• [WHAT YOU NEED TO DO]
Write the material out again in full, exactly.

• [MATERIAL PROVIDED]
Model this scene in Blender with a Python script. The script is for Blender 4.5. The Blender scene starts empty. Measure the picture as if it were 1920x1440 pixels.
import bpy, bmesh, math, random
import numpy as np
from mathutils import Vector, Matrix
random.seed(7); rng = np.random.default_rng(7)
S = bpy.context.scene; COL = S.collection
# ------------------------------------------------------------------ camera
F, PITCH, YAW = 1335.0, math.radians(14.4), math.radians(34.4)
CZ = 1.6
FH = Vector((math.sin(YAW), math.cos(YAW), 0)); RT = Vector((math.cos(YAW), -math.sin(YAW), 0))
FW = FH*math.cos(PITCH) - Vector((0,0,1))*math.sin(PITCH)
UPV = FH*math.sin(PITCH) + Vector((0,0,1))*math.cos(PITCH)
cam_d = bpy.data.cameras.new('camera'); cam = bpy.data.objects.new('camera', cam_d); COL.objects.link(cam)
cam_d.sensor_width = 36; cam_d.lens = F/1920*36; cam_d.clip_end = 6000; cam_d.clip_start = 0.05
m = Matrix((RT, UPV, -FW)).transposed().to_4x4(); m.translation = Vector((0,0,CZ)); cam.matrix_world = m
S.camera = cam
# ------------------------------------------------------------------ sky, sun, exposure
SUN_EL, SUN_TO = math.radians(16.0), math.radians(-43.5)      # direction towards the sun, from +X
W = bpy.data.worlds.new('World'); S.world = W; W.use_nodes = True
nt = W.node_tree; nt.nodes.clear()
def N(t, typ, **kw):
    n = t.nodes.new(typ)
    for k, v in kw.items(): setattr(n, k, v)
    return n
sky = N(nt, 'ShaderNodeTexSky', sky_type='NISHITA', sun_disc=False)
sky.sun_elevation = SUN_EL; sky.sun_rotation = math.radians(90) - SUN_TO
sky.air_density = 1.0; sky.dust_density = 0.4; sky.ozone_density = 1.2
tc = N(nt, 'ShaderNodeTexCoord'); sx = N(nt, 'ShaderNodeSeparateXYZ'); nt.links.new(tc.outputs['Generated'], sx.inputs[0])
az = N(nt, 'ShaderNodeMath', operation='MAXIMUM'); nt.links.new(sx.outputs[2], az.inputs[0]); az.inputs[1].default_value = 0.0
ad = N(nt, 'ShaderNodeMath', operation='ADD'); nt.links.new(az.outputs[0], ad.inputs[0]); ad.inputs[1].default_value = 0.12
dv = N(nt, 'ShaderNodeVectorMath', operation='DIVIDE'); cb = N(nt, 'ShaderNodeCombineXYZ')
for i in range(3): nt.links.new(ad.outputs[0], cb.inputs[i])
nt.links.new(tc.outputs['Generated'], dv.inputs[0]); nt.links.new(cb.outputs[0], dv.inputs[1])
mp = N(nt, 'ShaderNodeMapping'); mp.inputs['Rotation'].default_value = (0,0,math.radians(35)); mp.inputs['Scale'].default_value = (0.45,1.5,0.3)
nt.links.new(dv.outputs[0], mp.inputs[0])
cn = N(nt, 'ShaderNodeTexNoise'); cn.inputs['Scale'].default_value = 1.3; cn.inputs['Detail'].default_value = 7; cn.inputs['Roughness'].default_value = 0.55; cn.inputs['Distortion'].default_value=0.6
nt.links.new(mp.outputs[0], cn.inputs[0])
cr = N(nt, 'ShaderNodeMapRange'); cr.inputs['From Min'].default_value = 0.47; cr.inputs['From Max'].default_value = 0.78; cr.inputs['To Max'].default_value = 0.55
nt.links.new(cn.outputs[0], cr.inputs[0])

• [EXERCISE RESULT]
Model this scene in Blender with a Python script. The script is for Blender 4.5. The Blender scene starts empty. Measure the picture as if it were 1920x1440 pixels.
import bpy, bmesh, math, random
import numpy as np
from mathutils import Vector, Matrix
random.seed(7); rng = np.random.default_rng(7)
S = bpy.context.scene; COL = S.collection
# ------------------------------------------------------------------ camera
F, PITCH, YAW = 1335.0, math.radians(14.4), math.radians(34.4)
CZ = 1.6
FH = Vector((math.sin(YAW), math.cos(YAW), 0)); RT = Vector((math.cos(YAW), -math.sin(YAW), 0))
FW = FH*math.cos(PITCH) - Vector((0,0,1))*math.sin(PITCH)
UPV = FH*math.sin(PITCH) + Vector((0,0,1))*math.cos(PITCH)
cam_d = bpy.data.cameras.new('camera'); cam = bpy.data.objects.new('camera', cam_d); COL.objects.link(cam)
cam_d.sensor_width = 36; cam_d.lens = F/1920*36; cam_d.clip_end = 6000; cam_d.clip_start = 0.05
m = Matrix((RT, UPV, -FW)).transposed().to_4x4(); m.translation = Vector((0,0,CZ)); cam.matrix_world = m
S.camera = cam
# ------------------------------------------------------------------ sky, sun, exposure
SUN_EL, SUN_TO = math.radians(16.0), math.radians(-43.5)      # direction towards the sun, from +X
W = bpy.data.worlds.new('World'); S.world = W; W.use_nodes = True
nt = W.node_tree; nt.nodes.clear()
def N(t, typ, **kw):
    n = t.nodes.new(typ)
    for k, v in kw.items(): setattr(n, k, v)
    return n
sky = N(nt, 'ShaderNodeTexSky', sky_type='NISHITA', sun_disc=False)
sky.sun_elevation = SUN_EL; sky.sun_rotation = math.radians(90) - SUN_TO
sky.air_density = 1.0; sky.dust_density = 0.4; sky.ozone_density = 1.2
tc = N(nt, 'ShaderNodeTexCoord'); sx = N(nt, 'ShaderNodeSeparateXYZ'); nt.links.new(tc.outputs['Generated'], sx.inputs[0])
az = N(nt, 'ShaderNodeMath', operation='MAXIMUM'); nt.links.new(sx.outputs[2], az.inputs[0]); az.inputs[1].default_value = 0.0
ad = N(nt, 'ShaderNodeMath', operation='ADD'); nt.links.new(az.outputs[0], ad.inputs[0]); ad.inputs[1].default_value = 0.12
dv = N(nt, 'ShaderNodeVectorMath', operation='DIVIDE'); cb = N(nt, 'ShaderNodeCombineXYZ')
for i in range(3): nt.links.new(ad.outputs[0], cb.inputs[i])
nt.links.new(tc.outputs['Generated'], dv.inputs[0]); nt.links.new(cb.outputs[0], dv.inputs[1])
mp = N(nt, 'ShaderNodeMapping'); mp.inputs['Rotation'].default_value = (0,0,math.radians(35)); mp.inputs['Scale'].default_value = (0.45,1.5,0.3)
nt.links.new(dv.outputs[0], mp.inputs[0])
cn = N(nt, 'ShaderNodeTexNoise'); cn.inputs['Scale'].default_value = 1.3; cn.inputs['Detail'].default_value = 7; cn.inputs['Roughness'].default_value = 0.55; cn.inputs['Distortion'].default_value=0.6
nt.links.new(mp.outputs[0], cn.inputs[0])
cr = N(nt, 'ShaderNodeMapRange'); cr.inputs['From Min'].default_value = 0.47; cr.inputs['From Max'].default_value = 0.78; cr.inputs['To Max'].default_value = 0.55
nt.links.new(cn.outputs[0], cr.inputs[0])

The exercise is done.